Nella storia della Crocifissione nell’arte, gli autori che forse più di tutti chiudono il XIX secolo e aprono idealmente il secolo successivo sono il belga James Ensor (1860-1949) e il norvegese Edvard Munch (1863-1944) la cui raffigurazione del Salvatore sulla croce porta proprio la data del 1900. Se nel suo Cristo tormentato dai demoni (1895) Ensor apre la strada al filone blasfemo e grottesco del moderno e del post-moderno[11], Munch, nel suo Golgotha, esposto al Munch Museuam a Oslo, sembra incarnare invece quella linea di autoriflessione e di coscienza della crisi in rapporto al travagliato passaggio epocale che il mondo stava vivendo alla fine dell’800. Crollata la spinta ottimistica del positivismo e ridotta sostanzialmente l’influenza del cristianesimo in Europa, l’uomo si trova solo innanzi al mondo (come già si era notato per Friedrich), in balia degli eventi, sfiduciato e agonizza in una disperata ricerca di senso. A maggior ragione questo si verifica per un artista come Munch la cui vita è stato costellata sin dalla giovane età da gravi lutti famigliari. E proprio Golgotha nasce nel periodo in cui il pittore è ricoverato per alcolismo al Kornhaug Sanatorium tra l’autunno e l’inverno 1899. Sotto un cielo plumbeo, un crocifisso al centro della tela (probabilmente da identificare con l’artista stesso)[12] sovrasta una folta turba di uomini: se le persone in primo piano sono anatomicamente piuttosto ben definite, già quelle retrostanti si sciolgono in una danza di corpi fluidi che sembrano convergere verso la croce. Il quadro non ha nulla di sacro: la Croce è soltanto un pretesto iconografico per narrare la propria sofferenza d’uomo e la sofferenza di un secolo che ha smarrito il senso. Solo l’artista – forse involontariamente – si fa carico di tale macigno nella speranza di poter redimere, attraverso la sua arte, il resto dell’umanità che ora più che mai sembra una accozzaglia disordinata di uomini ignari.

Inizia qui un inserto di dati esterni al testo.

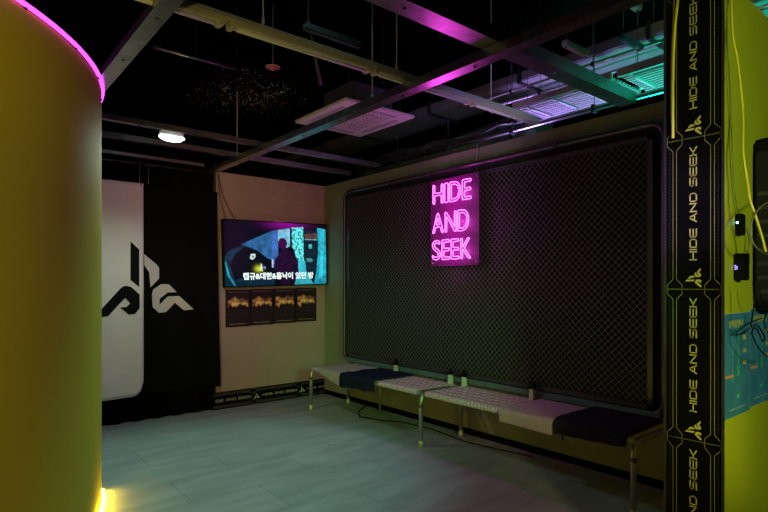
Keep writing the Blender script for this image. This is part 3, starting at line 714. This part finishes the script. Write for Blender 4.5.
# ------------------------------------------------------------------ benches
def bench(y0, y1, label, hoops, extra_legs, clamps):
    SX0, SX1, SZ = 3.215, 3.70, .452
    t = thing('bench', label, 'bench', ((SX0+SX1)/2, (y0+y1)/2, 0), 'woven strap benches along the fence')
    for y in hoops:
        pts = [(SX0, y, .0)]; r = .085
        for k in range(7): a = R(180-90*k/6); pts.append((SX0+r+r*math.cos(a), y, SZ-r+r*math.sin(a)))
        for k in range(7): a = R(90-90*k/6); pts.append((SX1+.02-r+r*math.cos(a), y, SZ-r+r*math.sin(a)))
        pts.append((SX1+.02, y, 0)); o = MB().tube(pts, .018, 12).build('end_frame', M['chrome'], t)
        for x in (SX0, SX1+.02): MB().lathe([(.001, 0), (.021, 0), (.021, .045), (.018, .047)], (x, y, 0.0), 12).build('foot', M['cream_plastic'], o)
        for x in (SX0,): MB().lathe([(.0195, 0), (.0195, .03)], (x, y, SZ-.12), 12).build('collar', M['dark_steel'], o)
    for y in extra_legs: MB().tube([(SX1+.02, y, 0), (SX1+.02, y, SZ)], .015, 10).build('leg', M['chrome'], t)
    for x in (SX0+.015, SX1-.01): MB().tube([(x, y0+.02, SZ), (x, y1-.02, SZ)], .016, 10).build('seat_rail', M['chrome'], t)
    mb = MB(); p = .034; k = 0; y = y0+.055; xa, xb = SX0+.015, SX1-.01; long_x = [xa+.045+i*.046 for i in range(10)]
    while y < y1-.05:
        pr = []
        for q in range(9): a = R(250-20*q); pr.append((xa+.021*math.cos(a), SZ+.021*math.sin(a)))
        for i, lx in enumerate(long_x): pr.append((lx, SZ+.021+(.0014 if (i+k) % 2 else -.0014)))
        for q in range(9): a = R(90-20*q); pr.append((xb+.021*math.cos(a), SZ+.021*math.sin(a)))
        vv = []
        for x, z in pr: vv += [(x, y, z), (x, y+p-.005, z)]
        mb.add(vv, [(2*i, 2*i+1, 2*i+3, 2*i+2) for i in range(len(pr)-1)], 0, True); y += p; k += 1
    kk = k
    for i, lx in enumerate(long_x):
        vv = []
        for k in range(kk+1):
            z = SZ+.0215-(.0022 if (i+k) % 2 else -.0022); yy = y0+.055+k*p-.002+p/2-.015
            vv += [(lx-.010, min(yy, y1-.05), z), (lx+.010, min(yy, y1-.05), z)]
        mb.add(vv, [(2*q, 2*q+1, 2*q+3, 2*q+2) for q in range(kk)], 1, True)
    o = mb.build('webbing', [M['web'], M['web2']], t); so = o.modifiers.new('thick', 'SOLIDIFY'); so.thickness = .003
    for y in clamps:
        o = MB().add(*wedge(3.69, y)).build('bracket', M['cream_plastic'], t)
        MB().box((3.665, y-.03, .555), (3.715, y+.03, .595), bev=.010).box((3.68, y-.015, .58), (3.70, y+.012, .62), bev=.006).build('knob', M['blk_plastic'], o)
    return t
def wedge(x, y):
    vv = [(x-.02, y-.018, .467), (x+.02, y-.018, .467), (x+.02, y+.018, .467), (x-.02, y+.018, .467), (x-.012, y-.014, .565), (x+.012, y-.014, .565), (x+.012, y+.02, .565), (x-.012, y+.02, .565)]
    return vv, [(0, 3, 2, 1), (4, 5, 6, 7), (0, 1, 5, 4), (1, 2, 6, 5), (2, 3, 7, 6), (3, 0, 4, 7)]
bench(3.40, 5.20, 'woven strap bench on tube legs nearest the television wall', (5.18, 3.40), (4.58,), (4.28, 3.50))
bench(1.53, 3.385, 'woven strap bench on tube legs nearest the black partition', (1.55,), (), (3.33, 2.60))

def drape(name, label, cat, y0, y1, xb, xf, z, hem0, hem1, m, th, seed, wob=.006, curl=.02, ragged=0.0):
    t = thing(name, label, cat, ((xb+xf)/2, (y0+y1)/2, z)); ny, L_ = 26, 34; vv = []
    for i in range(ny+1):
        u = i/ny; y = y0+(y1-y0)*u; hem = hem0+(hem1-hem0)*u+ragged*noise.noise(Vector((u*5, seed, 0)))
        top = xb-xf-curl; arcl = curl*math.pi/2; tot = top+arcl+max(hem-curl, .002)
        for j in range(L_+1):
            s = tot*j/L_
            if s < top: x, zz = xb-s, z
            elif s < top+arcl: a = (s-top)/curl; x, zz = xf+curl-curl*math.sin(a), z-curl+curl*math.cos(a)
            else: x, zz = xf, z-curl-(s-top-arcl)
            n_ = noise.noise(Vector((x*6+seed, y*6, zz*6))); n2 = noise.noise(Vector((x*17, y*17+seed, zz*17)))
            up = n_*wob*2+n2*wob
            e = .03*noise.noise(Vector((s*4, seed*3.1, 2)))*(2*u-1)*(ragged*10+.3)
            vv.append((x-(abs(up) if s > top else 0), y+e, zz+(abs(up) if s <= top+arcl else 0)))
    mb = MB().add(vv, [(i*(L_+1)+j, i*(L_+1)+j+1, (i+1)*(L_+1)+j+1, (i+1)*(L_+1)+j) for i in range(ny) for j in range(L_)], 0, True)
    o = mb.build('cloth', m, t); so = o.modifiers.new('thick', 'SOLIDIFY'); so.thickness = th; so.offset = 1
    bm = bmesh.new(); bm.from_mesh(o.data); bm.normal_update()
    up = sum(f_.normal.z for f_ in bm.faces)
    if up < 0: bmesh.ops.reverse_faces(bm, faces=bm.faces[:])
    bm.to_mesh(o.data); bm.free()
    if th > .02:
        bv = o.modifiers.new('round', 'BEVEL'); bv.width = th*.4; bv.segments = 3
    ss = o.modifiers.new('smooth', 'SUBSURF'); ss.levels = 1; ss.render_levels = 1
    return t
drape('seat_cloth', 'pale grey cloth laid over the bench end nearest the television wall', 'cloth', 4.56, 5.0, 3.70, 3.178, .481, .13, .035, M['cloth_white'], .006, 1.0)
drape('seat_cloth', 'navy blue cloth hanging over the bench between the pale cloth and the woven seat', 'cloth', 3.99, 4.55, 3.70, 3.174, .481, .10, .13, M['cloth_navy'], .012, 2.0, ragged=.02)
drape('seat_cloth', 'mauve grey cloth draped over the bench front beside the black cushion', 'cloth', 2.07, 2.52, 3.69, 3.172, .481, .095, .085, M['cloth_pink'], .009, 3.0, wob=.004)
bk = drape('seat_cushion', 'thick black cushion on the bench end nearest the black partition', 'cushion', 1.575, 2.06, 3.67, 3.185, .481, .055, .075, M['cloth_black'], .034, 4.0, wob=.006, curl=.03, ragged=.012)
MB().tube([(3.15, 2.00, .45), (3.155, 1.99, .41), (3.15, 1.985, .375)], .006, 6).tube([(3.15, 2.00, .43), (3.15, 2.03, .425), (3.155, 2.04, .41)], .005, 6).build('tie_cord', M['cloth_black'], bk)
# scuff marks on the wall under the bench
for i, (a, b, lb) in enumerate((((488, 431), (492, 440), 'short pale scratch on the wall under the bench, left one'), ((568, 435), (572, 444), 'short pale scratch on the wall under the mauve cloth'), ((640, 455), (650, 464), 'short pale scratch on the wall under the black cushion'))):
    tag(MB().tube([onX(*a, XR-.002), onX(*b, XR-.002)], .003, 4).build('scratch', M['chalk'], origin=onX(*a, XR)), lb, 'mark', 'pale scratches on the wall under the benches')
# thin black cable on the floor under the bench
pts = [(3.78, 4.9, .008), (3.55, 4.75, .006), (3.42, 4.55, .006), (3.5, 4.3, .006), (3.62, 4.1, .006), (3.66, 3.7, .006), (3.6, 3.2, .006), (3.7, 2.6, .006)]
tag(MB().tube(pts, .006, 6).build('floor_cable', M['rubber'], origin=pts[3]), 'thin black cable lying on the floor under the benches', 'cable')

# ------------------------------------------------------------------ partition face: devices, cables, posters
YG = .80
def cab(label, pix, r, m, off=.012, cat='cable', grp=None):
    o0, o1 = off if isinstance(off, tuple) else (off, off); P_ = [onY(x, y, YG-(o0+(o1-o0)*k/(len(pix)-1))) for k, (x, y) in enumerate(pix)]; out = []
    for i in range(len(P_)-1):      # catmull-rom
        p0, p1, p2, p3 = P_[max(i-1, 0)], P_[i], P_[i+1], P_[min(i+2, len(P_)-1)]
        for q in range(6):
            s = q/6; out.append(.5*((2*p1)+(p2-p0)*s+(2*p0-5*p1+4*p2-p3)*s*s+(3*p1-p0-3*p2+p3)*s**3))
    out.append(P_[-1]); return tag(MB().tube(out, r, 8).build('cable', M[m], origin=P_[0]), label, cat, grp)
cab('bright yellow cable running down the lime wall into the black box', [(731, -8), (731.5, 10), (733, 37), (737.5, 60), (742, 100), (743.2, 125), (743.3, 154), (747.5, 182), (750, 200), (755, 214), (762, 237), (766, 252)], .0045, 'yellow_cable', (.01, .14))
cab('thin dark olive cable running down the lime wall to the upper device', [(726.8, -8), (727.5, 50), (730, 98), (732.5, 160), (735, 195), (738.5, 214)], .0022, 'olive_cable')
cab('thin olive cable looping in front of the black box', [(775, 199), (762, 206), (753, 218), (750.5, 232), (755, 246), (766, 254), (775, 256)], .0028, 'olive_cable', .125)
cab('short olive cable between the upper and the lower device', [(746, 228), (749, 238), (748, 250), (746, 256)], .0028, 'olive_cable', .02)
cab('black tangled cable hanging from the black box over the blue posters', [(753, 282), (754, 305), (751, 326), (757, 325), (764, 336), (762.5, 341), (756, 328), (752, 334), (760, 350), (768, 356), (776, 356)], .0026, 'blk_plastic', .112)
cab('thin black cable dropping beside the tangled one onto the posters', [(759, 285), (761, 300), (766, 312), (764, 322), (768, 333)], .0022, 'blk_plastic', .108)
cab('thin black cable crossing the top of the nearest blue poster', [(750, 328), (742, 334), (736, 334), (745, 326), (752, 322), (762, 318)], .0020, 'blk_plastic', .02)
def device(label, x0, x1, dep, z0, z1, led, lm):
    t = thing('network_device', label, 'device', (x0, YG, z0), 'small black devices on the lime wall')
    MB().box((x0, YG-dep, z0), (x1, YG-.0005, z1), bev=.004).build('case', M['blk_plastic'], t)
    mb = MB()
    for (y, z, s) in led: mb.box((x0-.0015, YG-y-s, z-s), (x0+.001, YG-y+s, z+s))
    mb.build('indicator_light', M[lm], t)
    mb = MB()
    for k in range(4): mb.box((x0+.006, YG-dep-.001, z0+.012+k*.012), (x1-.006, YG-dep+.001, z0+.017+k*.012))
    mb.build('port', M['rubber'], t); return t
device('small black device with a bright blue light on the lime wall, upper of two', 2.528, 2.572, .027, 1.60, 1.688, [(.010, 1.652, .0035)], 'blue_led')
device('black device with tiny violet digits on the lime wall, lower of two', 2.512, 2.556, .046, 1.415, 1.525, [(.008, 1.475, .002), (.008, 1.468, .002), (.008, 1.460, .002), (.014, 1.470, .002), (.014, 1.463, .002)], 'violet_led')
t = thing('equipment_box', 'large black box at the right picture edge, shadow built into its top, with hanging cables', 'box', (2.75, YG, 1.28))
MB().box((2.735, .70, 1.285), (3.25, YG-.001, 2.03), bev=.02).build('case', M['blk_plastic'], t)  # case built taller, its upper part standing in for the shadow above the box
MB().box((2.728, .715, 1.33), (2.736, .785, 1.97), bev=.003).build('side_plate', M['rubber'], t)
for k in range(8): MB().box((2.724, .725, 1.36+k*.06), (2.729, .775, 1.375+k*.06)).build('vent_slot', M['dark_steel'], t)
# blue posters
M['bluepic'] = picmat('blue_poster_print', False, rough=.45)
def bluepic(u, v):
    n_ = noise.noise(Vector((u*3, v*5, 1))); c = [.05+.02*n_, .27+.07*n_, .52+.08*n_]
    if .06 < v < .14 and .12 < u < .72 and noise.noise(Vector((u*26, v*9, 3))) > -.1: c = [.45, .55, .12]
    if abs(u-.30) < .014 and .3 < v < .7 and noise.noise(Vector((v*30, 2, 3))) > -.1: c = [.15, .65, .35]
    if abs(u-.52) < .016 and .15 < v < .62: c = [.08, .62, .30]
    if abs(v-.60) < .010 and .02 < u < .34: c = [.85, .38, .12]
    if .70 < u < .84 and any(abs(v-q) < .022 for q in (.24, .38, .50)): c = [.65, .65, .12]
    if .42 < u < .62 and .80 < v < .80+.04*(1-abs(u-.52)/.1): c = [.10, .75, .35]
    if abs(v-.93) < .010 and .18 < u < .8 and noise.noise(Vector((u*30, 2, 3))) > -.2: c = [.35, .55, .50]
    if .46 < u < .60 and .52 < v < .62 and noise.noise(Vector((u*30, v*30, 3))) > 0: c = [.05, .6, .25]
    return tuple(c)
for i, lb in enumerate(('blue printed poster on the lime wall, the one touching the black partition panels', 'blue printed poster on the lime wall, cut by the right picture edge')):
    x0 = 2.408+i*.297; t = thing('poster', lb, 'poster', (x0+.14, YG, .857), 'blue posters on the lime wall')
    MB().box((x0, YG-.0025, .857+.01*i), (x0+.296, YG-.0005, 1.280+.01*i)).build('paper', M['print_white'], t)
    picture('print', (x0+.001, YG-.0031, 1.279+.01*i), (.294, 0, 0), (0, 0, -.421), 60, 84, bluepic, M['bluepic'], t)
# yellow cable in front of the printed panels
def cabx(label, pix, r, m, X):
    P_ = [onX(x, y, X) for x, y in pix]; tag(MB().tube(P_, r, 8).build('cable', M[m], origin=P_[0]), label, 'cable')
cabx('thick yellow cable hanging down the black partition panels from the top', [(679, -10), (677, 8), (675, 25), (673.6, 50), (672.8, 90), (673, 138)], .0055, 'yellow_cable', 2.375)
cabx('thinner yellow cable hanging beside the thick one on the black panels', [(674.5, -10), (674, 8), (673, 25), (671.6, 60), (671.5, 110), (672.5, 134)], .003, 'yellow_cable', 2.385)
for o in COL.objects:
    if o.type == 'EMPTY' and not o.children: print('EMPTY WITHOUT PARTS', o.name)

[1] Su tutti cfr. C. D. FRIEDRICH, Il viandante sul mare di nebbia, 1817-1818, Kunsthalle, Amburgo.
[2] H. SEDLMAYR, Perdita del centro, Torino, Borla editore, 1967, p. 154.
[3] OGGIONNI, La civiltà del Crocifisso, p. 71.
[4] V. GANZER, V. GRANSINIGH (a cura di), Michelangelo Grigoletti, Milano, Bruno Alfieri editore, 2007, p. 218.
[5] Cfr. M. CIGOLA, L’abbazia Benedettina di Montecassino, Cassino, Francesco Ciolfi Editore, 2005, p. 205.
[6] COSTANTINI, Il crocifisso nell’arte, pp. 156-157.
[7] P. VITTORELLI (a cura di), Ave Crux Gloriosa. Croci e crocifissi nell’arte dall’VIII al XX secolo, Montecassino, Abbazzia di Montecassino, 2002, commento a illustrazione n. 151.
[8] M. T. BENEDETTI, I preraffaelliti, Firenze-Milano, Giunti editore, 1986, p. 37 [“Art Dossier”, 5].
[9]Cfr. M. WERNER, Pre-Raphaelite painting and nineteenth century realism, Cambridge, University press, 2005, p. 202.
[10] Altro artista del XIX secolo che influenzerà Edvard Munch è Max Klinger (1857-1920), anch’egli autore di una Crocifissione il cui vivo e brutale realismo (compresa la scelta di dipingere il Cristo nudo) entusiasmò e scandalizzò i contemporanei.
[11] Naturalmente, nel caso di Ensor, non stiamo parlando di un grottesco fine a sé stesso, anzi, a maggior ragione è bene ricordare che rimane anche ampio spazio per una sera riflessione sulla società del suo tempo e del ruolo dell’artista in rapporto ad essa (cfr. M. CALVESI, Le maschere di Ensor, in AA. VV, Ensor, Milano, Electa, 1981, p. 12). E’ però altrettanto chiaro che la Croce, in balia dei demoni, costituisce una volgarizzazione blasfema del tema sacro.
[12] Cfr. AA. VV, Edvard Munch. The modern life of the soul, New York, Museum of Modern Art, 2006, p. 213.